Objective → Can the data below be echoed back word for word?

Entries supplied →
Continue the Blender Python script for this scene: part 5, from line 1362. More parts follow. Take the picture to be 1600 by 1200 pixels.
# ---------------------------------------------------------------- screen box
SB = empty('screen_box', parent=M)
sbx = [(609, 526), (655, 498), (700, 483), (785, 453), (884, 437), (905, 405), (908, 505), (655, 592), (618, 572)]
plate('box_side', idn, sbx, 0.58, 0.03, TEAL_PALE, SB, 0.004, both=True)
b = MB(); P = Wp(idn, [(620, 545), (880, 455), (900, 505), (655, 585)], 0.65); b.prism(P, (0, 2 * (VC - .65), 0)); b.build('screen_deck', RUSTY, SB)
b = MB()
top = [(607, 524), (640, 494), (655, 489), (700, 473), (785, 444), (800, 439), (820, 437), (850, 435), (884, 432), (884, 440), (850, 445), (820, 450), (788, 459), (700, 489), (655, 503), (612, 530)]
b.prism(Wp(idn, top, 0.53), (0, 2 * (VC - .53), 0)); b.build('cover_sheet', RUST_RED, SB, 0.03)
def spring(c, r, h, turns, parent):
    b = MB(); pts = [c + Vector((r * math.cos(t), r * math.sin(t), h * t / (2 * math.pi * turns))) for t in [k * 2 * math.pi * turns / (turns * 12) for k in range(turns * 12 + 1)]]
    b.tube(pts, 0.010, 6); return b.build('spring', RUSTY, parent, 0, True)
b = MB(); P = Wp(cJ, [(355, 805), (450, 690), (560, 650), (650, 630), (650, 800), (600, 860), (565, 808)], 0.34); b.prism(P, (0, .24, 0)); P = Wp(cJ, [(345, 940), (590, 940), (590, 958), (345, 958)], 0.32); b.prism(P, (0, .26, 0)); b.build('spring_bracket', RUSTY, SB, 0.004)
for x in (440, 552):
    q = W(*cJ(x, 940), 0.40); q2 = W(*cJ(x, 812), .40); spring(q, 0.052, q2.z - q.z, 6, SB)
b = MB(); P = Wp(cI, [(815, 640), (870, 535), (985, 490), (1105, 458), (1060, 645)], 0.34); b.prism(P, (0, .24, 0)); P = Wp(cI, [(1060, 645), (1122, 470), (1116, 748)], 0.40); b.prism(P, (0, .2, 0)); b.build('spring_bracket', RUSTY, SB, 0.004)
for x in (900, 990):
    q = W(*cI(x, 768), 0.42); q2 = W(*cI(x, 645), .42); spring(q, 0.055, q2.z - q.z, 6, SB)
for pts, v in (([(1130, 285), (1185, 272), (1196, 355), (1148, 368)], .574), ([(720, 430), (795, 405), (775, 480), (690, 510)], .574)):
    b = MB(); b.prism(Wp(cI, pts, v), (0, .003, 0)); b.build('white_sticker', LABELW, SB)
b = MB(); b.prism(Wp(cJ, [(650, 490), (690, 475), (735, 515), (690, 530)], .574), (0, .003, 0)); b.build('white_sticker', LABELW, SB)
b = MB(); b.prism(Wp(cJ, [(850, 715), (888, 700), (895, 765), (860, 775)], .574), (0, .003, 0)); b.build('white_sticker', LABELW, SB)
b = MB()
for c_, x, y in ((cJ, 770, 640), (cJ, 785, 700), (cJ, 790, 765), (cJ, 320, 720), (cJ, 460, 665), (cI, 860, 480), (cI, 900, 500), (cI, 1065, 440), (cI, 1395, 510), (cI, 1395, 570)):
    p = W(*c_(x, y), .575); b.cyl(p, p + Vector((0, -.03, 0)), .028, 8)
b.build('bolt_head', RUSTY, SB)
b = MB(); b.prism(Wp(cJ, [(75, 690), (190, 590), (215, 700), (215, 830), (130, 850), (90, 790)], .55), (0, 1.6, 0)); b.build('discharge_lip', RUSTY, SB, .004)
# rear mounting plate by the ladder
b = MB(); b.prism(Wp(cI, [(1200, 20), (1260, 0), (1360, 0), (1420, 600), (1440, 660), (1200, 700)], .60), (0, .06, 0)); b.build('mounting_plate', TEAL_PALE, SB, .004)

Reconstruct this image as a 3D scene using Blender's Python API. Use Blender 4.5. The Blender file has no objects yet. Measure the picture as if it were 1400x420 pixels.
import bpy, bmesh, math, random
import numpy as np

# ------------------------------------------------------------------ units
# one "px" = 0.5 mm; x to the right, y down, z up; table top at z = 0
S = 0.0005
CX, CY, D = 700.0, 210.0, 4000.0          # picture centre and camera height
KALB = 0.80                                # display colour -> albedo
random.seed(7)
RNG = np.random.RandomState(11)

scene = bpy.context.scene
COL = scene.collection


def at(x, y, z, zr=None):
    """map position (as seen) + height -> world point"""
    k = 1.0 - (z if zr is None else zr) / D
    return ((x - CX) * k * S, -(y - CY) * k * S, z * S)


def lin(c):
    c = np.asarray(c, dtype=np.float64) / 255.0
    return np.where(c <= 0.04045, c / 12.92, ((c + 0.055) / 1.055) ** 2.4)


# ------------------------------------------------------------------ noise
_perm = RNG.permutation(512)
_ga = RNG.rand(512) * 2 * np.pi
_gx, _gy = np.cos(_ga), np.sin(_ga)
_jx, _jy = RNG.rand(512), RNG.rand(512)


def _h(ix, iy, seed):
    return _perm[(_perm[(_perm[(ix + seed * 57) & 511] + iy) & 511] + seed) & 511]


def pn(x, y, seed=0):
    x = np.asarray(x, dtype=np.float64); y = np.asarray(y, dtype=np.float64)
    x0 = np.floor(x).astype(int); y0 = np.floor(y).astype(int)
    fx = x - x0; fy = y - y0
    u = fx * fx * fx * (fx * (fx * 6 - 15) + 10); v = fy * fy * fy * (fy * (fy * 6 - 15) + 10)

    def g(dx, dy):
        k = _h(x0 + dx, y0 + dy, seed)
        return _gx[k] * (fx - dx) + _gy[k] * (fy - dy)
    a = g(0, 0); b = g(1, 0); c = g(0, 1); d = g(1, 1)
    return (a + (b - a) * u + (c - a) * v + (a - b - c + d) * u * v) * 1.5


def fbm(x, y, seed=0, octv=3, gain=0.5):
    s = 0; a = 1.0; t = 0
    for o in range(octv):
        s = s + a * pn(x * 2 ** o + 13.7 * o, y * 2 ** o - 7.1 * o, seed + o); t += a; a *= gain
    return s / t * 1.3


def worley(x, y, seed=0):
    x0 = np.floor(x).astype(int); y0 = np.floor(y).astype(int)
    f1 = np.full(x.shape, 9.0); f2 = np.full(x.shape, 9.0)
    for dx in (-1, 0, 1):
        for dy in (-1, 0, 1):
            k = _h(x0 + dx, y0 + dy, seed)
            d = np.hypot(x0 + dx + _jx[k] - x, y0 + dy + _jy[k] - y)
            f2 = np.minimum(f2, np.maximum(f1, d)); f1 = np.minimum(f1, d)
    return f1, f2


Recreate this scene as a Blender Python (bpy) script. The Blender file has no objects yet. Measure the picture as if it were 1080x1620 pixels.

Solution →
Continue the Blender Python script for this scene: part 5, from line 1362. More parts follow. Take the picture to be 1600 by 1200 pixels.
# ---------------------------------------------------------------- screen box
SB = empty('screen_box', parent=M)
sbx = [(609, 526), (655, 498), (700, 483), (785, 453), (884, 437), (905, 405), (908, 505), (655, 592), (618, 572)]
plate('box_side', idn, sbx, 0.58, 0.03, TEAL_PALE, SB, 0.004, both=True)
b = MB(); P = Wp(idn, [(620, 545), (880, 455), (900, 505), (655, 585)], 0.65); b.prism(P, (0, 2 * (VC - .65), 0)); b.build('screen_deck', RUSTY, SB)
b = MB()
top = [(607, 524), (640, 494), (655, 489), (700, 473), (785, 444), (800, 439), (820, 437), (850, 435), (884, 432), (884, 440), (850, 445), (820, 450), (788, 459), (700, 489), (655, 503), (612, 530)]
b.prism(Wp(idn, top, 0.53), (0, 2 * (VC - .53), 0)); b.build('cover_sheet', RUST_RED, SB, 0.03)
def spring(c, r, h, turns, parent):
    b = MB(); pts = [c + Vector((r * math.cos(t), r * math.sin(t), h * t / (2 * math.pi * turns))) for t in [k * 2 * math.pi * turns / (turns * 12) for k in range(turns * 12 + 1)]]
    b.tube(pts, 0.010, 6); return b.build('spring', RUSTY, parent, 0, True)
b = MB(); P = Wp(cJ, [(355, 805), (450, 690), (560, 650), (650, 630), (650, 800), (600, 860), (565, 808)], 0.34); b.prism(P, (0, .24, 0)); P = Wp(cJ, [(345, 940), (590, 940), (590, 958), (345, 958)], 0.32); b.prism(P, (0, .26, 0)); b.build('spring_bracket', RUSTY, SB, 0.004)
for x in (440, 552):
    q = W(*cJ(x, 940), 0.40); q2 = W(*cJ(x, 812), .40); spring(q, 0.052, q2.z - q.z, 6, SB)
b = MB(); P = Wp(cI, [(815, 640), (870, 535), (985, 490), (1105, 458), (1060, 645)], 0.34); b.prism(P, (0, .24, 0)); P = Wp(cI, [(1060, 645), (1122, 470), (1116, 748)], 0.40); b.prism(P, (0, .2, 0)); b.build('spring_bracket', RUSTY, SB, 0.004)
for x in (900, 990):
    q = W(*cI(x, 768), 0.42); q2 = W(*cI(x, 645), .42); spring(q, 0.055, q2.z - q.z, 6, SB)
for pts, v in (([(1130, 285), (1185, 272), (1196, 355), (1148, 368)], .574), ([(720, 430), (795, 405), (775, 480), (690, 510)], .574)):
    b = MB(); b.prism(Wp(cI, pts, v), (0, .003, 0)); b.build('white_sticker', LABELW, SB)
b = MB(); b.prism(Wp(cJ, [(650, 490), (690, 475), (735, 515), (690, 530)], .574), (0, .003, 0)); b.build('white_sticker', LABELW, SB)
b = MB(); b.prism(Wp(cJ, [(850, 715), (888, 700), (895, 765), (860, 775)], .574), (0, .003, 0)); b.build('white_sticker', LABELW, SB)
b = MB()
for c_, x, y in ((cJ, 770, 640), (cJ, 785, 700), (cJ, 790, 765), (cJ, 320, 720), (cJ, 460, 665), (cI, 860, 480), (cI, 900, 500), (cI, 1065, 440), (cI, 1395, 510), (cI, 1395, 570)):
    p = W(*c_(x, y), .575); b.cyl(p, p + Vector((0, -.03, 0)), .028, 8)
b.build('bolt_head', RUSTY, SB)
b = MB(); b.prism(Wp(cJ, [(75, 690), (190, 590), (215, 700), (215, 830), (130, 850), (90, 790)], .55), (0, 1.6, 0)); b.build('discharge_lip', RUSTY, SB, .004)
# rear mounting plate by the ladder
b = MB(); b.prism(Wp(cI, [(1200, 20), (1260, 0), (1360, 0), (1420, 600), (1440, 660), (1200, 700)], .60), (0, .06, 0)); b.build('mounting_plate', TEAL_PALE, SB, .004)

Reconstruct this image as a 3D scene using Blender's Python API. Use Blender 4.5. The Blender file has no objects yet. Measure the picture as if it were 1400x420 pixels.
import bpy, bmesh, math, random
import numpy as np

# ------------------------------------------------------------------ units
# one "px" = 0.5 mm; x to the right, y down, z up; table top at z = 0
S = 0.0005
CX, CY, D = 700.0, 210.0, 4000.0          # picture centre and camera height
KALB = 0.80                                # display colour -> albedo
random.seed(7)
RNG = np.random.RandomState(11)

scene = bpy.context.scene
COL = scene.collection


def at(x, y, z, zr=None):
    """map position (as seen) + height -> world point"""
    k = 1.0 - (z if zr is None else zr) / D
    return ((x - CX) * k * S, -(y - CY) * k * S, z * S)


def lin(c):
    c = np.asarray(c, dtype=np.float64) / 255.0
    return np.where(c <= 0.04045, c / 12.92, ((c + 0.055) / 1.055) ** 2.4)


# ------------------------------------------------------------------ noise
_perm = RNG.permutation(512)
_ga = RNG.rand(512) * 2 * np.pi
_gx, _gy = np.cos(_ga), np.sin(_ga)
_jx, _jy = RNG.rand(512), RNG.rand(512)


def _h(ix, iy, seed):
    return _perm[(_perm[(_perm[(ix + seed * 57) & 511] + iy) & 511] + seed) & 511]


def pn(x, y, seed=0):
    x = np.asarray(x, dtype=np.float64); y = np.asarray(y, dtype=np.float64)
    x0 = np.floor(x).astype(int); y0 = np.floor(y).astype(int)
    fx = x - x0; fy = y - y0
    u = fx * fx * fx * (fx * (fx * 6 - 15) + 10); v = fy * fy * fy * (fy * (fy * 6 - 15) + 10)

    def g(dx, dy):
        k = _h(x0 + dx, y0 + dy, seed)
        return _gx[k] * (fx - dx) + _gy[k] * (fy - dy)
    a = g(0, 0); b = g(1, 0); c = g(0, 1); d = g(1, 1)
    return (a + (b - a) * u + (c - a) * v + (a - b - c + d) * u * v) * 1.5


def fbm(x, y, seed=0, octv=3, gain=0.5):
    s = 0; a = 1.0; t = 0
    for o in range(octv):
        s = s + a * pn(x * 2 ** o + 13.7 * o, y * 2 ** o - 7.1 * o, seed + o); t += a; a *= gain
    return s / t * 1.3


def worley(x, y, seed=0):
    x0 = np.floor(x).astype(int); y0 = np.floor(y).astype(int)
    f1 = np.full(x.shape, 9.0); f2 = np.full(x.shape, 9.0)
    for dx in (-1, 0, 1):
        for dy in (-1, 0, 1):
            k = _h(x0 + dx, y0 + dy, seed)
            d = np.hypot(x0 + dx + _jx[k] - x, y0 + dy + _jy[k] - y)
            f2 = np.minimum(f2, np.maximum(f1, d)); f1 = np.minimum(f1, d)
    return f1, f2


Recreate this scene as a Blender Python (bpy) script. The Blender file has no objects yet. Measure the picture as if it were 1080x1620 pixels.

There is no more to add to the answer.